▸ **SHORT EXERCISE**:
Copy out the listing exactly.

* start RECORDED DATA *

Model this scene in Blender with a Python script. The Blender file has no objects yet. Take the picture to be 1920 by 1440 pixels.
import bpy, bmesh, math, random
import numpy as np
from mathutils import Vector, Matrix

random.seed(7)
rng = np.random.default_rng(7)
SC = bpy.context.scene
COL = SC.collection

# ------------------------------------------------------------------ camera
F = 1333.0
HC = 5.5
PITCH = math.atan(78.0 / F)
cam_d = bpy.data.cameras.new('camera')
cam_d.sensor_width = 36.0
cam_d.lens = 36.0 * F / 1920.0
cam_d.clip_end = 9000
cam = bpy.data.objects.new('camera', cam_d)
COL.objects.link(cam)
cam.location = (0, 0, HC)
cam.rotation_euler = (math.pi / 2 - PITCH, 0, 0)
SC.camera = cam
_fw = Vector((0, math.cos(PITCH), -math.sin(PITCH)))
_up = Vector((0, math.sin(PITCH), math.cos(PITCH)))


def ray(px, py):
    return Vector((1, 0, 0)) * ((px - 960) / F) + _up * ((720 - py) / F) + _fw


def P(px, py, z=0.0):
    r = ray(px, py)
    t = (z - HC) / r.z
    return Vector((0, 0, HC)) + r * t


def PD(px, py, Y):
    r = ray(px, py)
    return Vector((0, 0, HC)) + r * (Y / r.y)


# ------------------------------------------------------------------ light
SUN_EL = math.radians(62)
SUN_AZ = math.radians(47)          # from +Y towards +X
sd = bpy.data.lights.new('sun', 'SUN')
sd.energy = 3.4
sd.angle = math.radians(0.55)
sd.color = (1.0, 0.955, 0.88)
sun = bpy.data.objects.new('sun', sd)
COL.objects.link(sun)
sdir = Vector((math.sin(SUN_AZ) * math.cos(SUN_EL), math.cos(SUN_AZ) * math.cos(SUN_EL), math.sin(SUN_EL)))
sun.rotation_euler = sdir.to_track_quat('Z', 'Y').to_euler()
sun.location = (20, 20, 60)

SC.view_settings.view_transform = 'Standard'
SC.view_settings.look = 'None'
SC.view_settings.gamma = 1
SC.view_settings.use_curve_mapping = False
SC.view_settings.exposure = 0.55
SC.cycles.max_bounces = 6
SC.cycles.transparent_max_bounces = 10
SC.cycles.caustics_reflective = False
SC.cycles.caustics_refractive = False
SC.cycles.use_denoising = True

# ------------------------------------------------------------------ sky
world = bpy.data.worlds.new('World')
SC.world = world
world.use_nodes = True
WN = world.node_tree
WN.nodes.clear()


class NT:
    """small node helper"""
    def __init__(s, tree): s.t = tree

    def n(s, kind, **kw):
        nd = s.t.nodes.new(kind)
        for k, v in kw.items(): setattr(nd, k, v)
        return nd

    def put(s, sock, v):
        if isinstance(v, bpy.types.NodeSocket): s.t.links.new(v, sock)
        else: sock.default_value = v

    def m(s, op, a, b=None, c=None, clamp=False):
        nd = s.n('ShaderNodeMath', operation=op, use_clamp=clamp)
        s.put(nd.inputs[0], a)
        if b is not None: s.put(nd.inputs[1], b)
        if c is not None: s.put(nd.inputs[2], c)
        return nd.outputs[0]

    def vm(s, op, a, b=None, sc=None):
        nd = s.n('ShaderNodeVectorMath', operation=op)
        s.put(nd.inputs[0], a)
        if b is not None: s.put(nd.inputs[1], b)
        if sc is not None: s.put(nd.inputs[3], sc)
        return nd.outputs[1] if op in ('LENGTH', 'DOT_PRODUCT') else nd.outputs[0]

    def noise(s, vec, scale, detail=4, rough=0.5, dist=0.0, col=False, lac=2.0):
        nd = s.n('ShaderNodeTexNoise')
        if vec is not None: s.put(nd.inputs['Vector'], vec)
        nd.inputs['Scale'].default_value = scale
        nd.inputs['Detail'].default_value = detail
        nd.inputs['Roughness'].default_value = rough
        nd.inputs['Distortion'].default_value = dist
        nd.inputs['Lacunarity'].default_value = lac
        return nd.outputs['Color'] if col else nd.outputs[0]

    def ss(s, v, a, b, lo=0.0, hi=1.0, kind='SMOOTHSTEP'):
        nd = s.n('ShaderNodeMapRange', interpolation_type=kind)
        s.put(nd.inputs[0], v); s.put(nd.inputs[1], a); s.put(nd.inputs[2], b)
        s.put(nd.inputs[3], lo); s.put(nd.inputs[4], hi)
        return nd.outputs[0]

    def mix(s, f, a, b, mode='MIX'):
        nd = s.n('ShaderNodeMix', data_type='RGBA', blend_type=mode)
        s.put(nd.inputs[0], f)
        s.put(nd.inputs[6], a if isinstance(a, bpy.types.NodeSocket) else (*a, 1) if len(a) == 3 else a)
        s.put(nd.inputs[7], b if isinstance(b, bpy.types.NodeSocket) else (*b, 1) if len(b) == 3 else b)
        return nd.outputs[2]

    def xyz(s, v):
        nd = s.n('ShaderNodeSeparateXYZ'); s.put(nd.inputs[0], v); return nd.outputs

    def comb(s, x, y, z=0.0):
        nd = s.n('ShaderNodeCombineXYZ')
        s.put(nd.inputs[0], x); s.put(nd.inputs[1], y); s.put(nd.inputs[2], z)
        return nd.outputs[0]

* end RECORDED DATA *

▸ **RESPONSE**:
Model this scene in Blender with a Python script. The Blender file has no objects yet. Take the picture to be 1920 by 1440 pixels.
import bpy, bmesh, math, random
import numpy as np
from mathutils import Vector, Matrix

random.seed(7)
rng = np.random.default_rng(7)
SC = bpy.context.scene
COL = SC.collection

# ------------------------------------------------------------------ camera
F = 1333.0
HC = 5.5
PITCH = math.atan(78.0 / F)
cam_d = bpy.data.cameras.new('camera')
cam_d.sensor_width = 36.0
cam_d.lens = 36.0 * F / 1920.0
cam_d.clip_end = 9000
cam = bpy.data.objects.new('camera', cam_d)
COL.objects.link(cam)
cam.location = (0, 0, HC)
cam.rotation_euler = (math.pi / 2 - PITCH, 0, 0)
SC.camera = cam
_fw = Vector((0, math.cos(PITCH), -math.sin(PITCH)))
_up = Vector((0, math.sin(PITCH), math.cos(PITCH)))


def ray(px, py):
    return Vector((1, 0, 0)) * ((px - 960) / F) + _up * ((720 - py) / F) + _fw


def P(px, py, z=0.0):
    r = ray(px, py)
    t = (z - HC) / r.z
    return Vector((0, 0, HC)) + r * t


def PD(px, py, Y):
    r = ray(px, py)
    return Vector((0, 0, HC)) + r * (Y / r.y)


# ------------------------------------------------------------------ light
SUN_EL = math.radians(62)
SUN_AZ = math.radians(47)          # from +Y towards +X
sd = bpy.data.lights.new('sun', 'SUN')
sd.energy = 3.4
sd.angle = math.radians(0.55)
sd.color = (1.0, 0.955, 0.88)
sun = bpy.data.objects.new('sun', sd)
COL.objects.link(sun)
sdir = Vector((math.sin(SUN_AZ) * math.cos(SUN_EL), math.cos(SUN_AZ) * math.cos(SUN_EL), math.sin(SUN_EL)))
sun.rotation_euler = sdir.to_track_quat('Z', 'Y').to_euler()
sun.location = (20, 20, 60)

SC.view_settings.view_transform = 'Standard'
SC.view_settings.look = 'None'
SC.view_settings.gamma = 1
SC.view_settings.use_curve_mapping = False
SC.view_settings.exposure = 0.55
SC.cycles.max_bounces = 6
SC.cycles.transparent_max_bounces = 10
SC.cycles.caustics_reflective = False
SC.cycles.caustics_refractive = False
SC.cycles.use_denoising = True

# ------------------------------------------------------------------ sky
world = bpy.data.worlds.new('World')
SC.world = world
world.use_nodes = True
WN = world.node_tree
WN.nodes.clear()


class NT:
    """small node helper"""
    def __init__(s, tree): s.t = tree

    def n(s, kind, **kw):
        nd = s.t.nodes.new(kind)
        for k, v in kw.items(): setattr(nd, k, v)
        return nd

    def put(s, sock, v):
        if isinstance(v, bpy.types.NodeSocket): s.t.links.new(v, sock)
        else: sock.default_value = v

    def m(s, op, a, b=None, c=None, clamp=False):
        nd = s.n('ShaderNodeMath', operation=op, use_clamp=clamp)
        s.put(nd.inputs[0], a)
        if b is not None: s.put(nd.inputs[1], b)
        if c is not None: s.put(nd.inputs[2], c)
        return nd.outputs[0]

    def vm(s, op, a, b=None, sc=None):
        nd = s.n('ShaderNodeVectorMath', operation=op)
        s.put(nd.inputs[0], a)
        if b is not None: s.put(nd.inputs[1], b)
        if sc is not None: s.put(nd.inputs[3], sc)
        return nd.outputs[1] if op in ('LENGTH', 'DOT_PRODUCT') else nd.outputs[0]

    def noise(s, vec, scale, detail=4, rough=0.5, dist=0.0, col=False, lac=2.0):
        nd = s.n('ShaderNodeTexNoise')
        if vec is not None: s.put(nd.inputs['Vector'], vec)
        nd.inputs['Scale'].default_value = scale
        nd.inputs['Detail'].default_value = detail
        nd.inputs['Roughness'].default_value = rough
        nd.inputs['Distortion'].default_value = dist
        nd.inputs['Lacunarity'].default_value = lac
        return nd.outputs['Color'] if col else nd.outputs[0]

    def ss(s, v, a, b, lo=0.0, hi=1.0, kind='SMOOTHSTEP'):
        nd = s.n('ShaderNodeMapRange', interpolation_type=kind)
        s.put(nd.inputs[0], v); s.put(nd.inputs[1], a); s.put(nd.inputs[2], b)
        s.put(nd.inputs[3], lo); s.put(nd.inputs[4], hi)
        return nd.outputs[0]

    def mix(s, f, a, b, mode='MIX'):
        nd = s.n('ShaderNodeMix', data_type='RGBA', blend_type=mode)
        s.put(nd.inputs[0], f)
        s.put(nd.inputs[6], a if isinstance(a, bpy.types.NodeSocket) else (*a, 1) if len(a) == 3 else a)
        s.put(nd.inputs[7], b if isinstance(b, bpy.types.NodeSocket) else (*b, 1) if len(b) == 3 else b)
        return nd.outputs[2]

    def xyz(s, v):
        nd = s.n('ShaderNodeSeparateXYZ'); s.put(nd.inputs[0], v); return nd.outputs

    def comb(s, x, y, z=0.0):
        nd = s.n('ShaderNodeCombineXYZ')
        s.put(nd.inputs[0], x); s.put(nd.inputs[1], y); s.put(nd.inputs[2], z)
        return nd.outputs[0]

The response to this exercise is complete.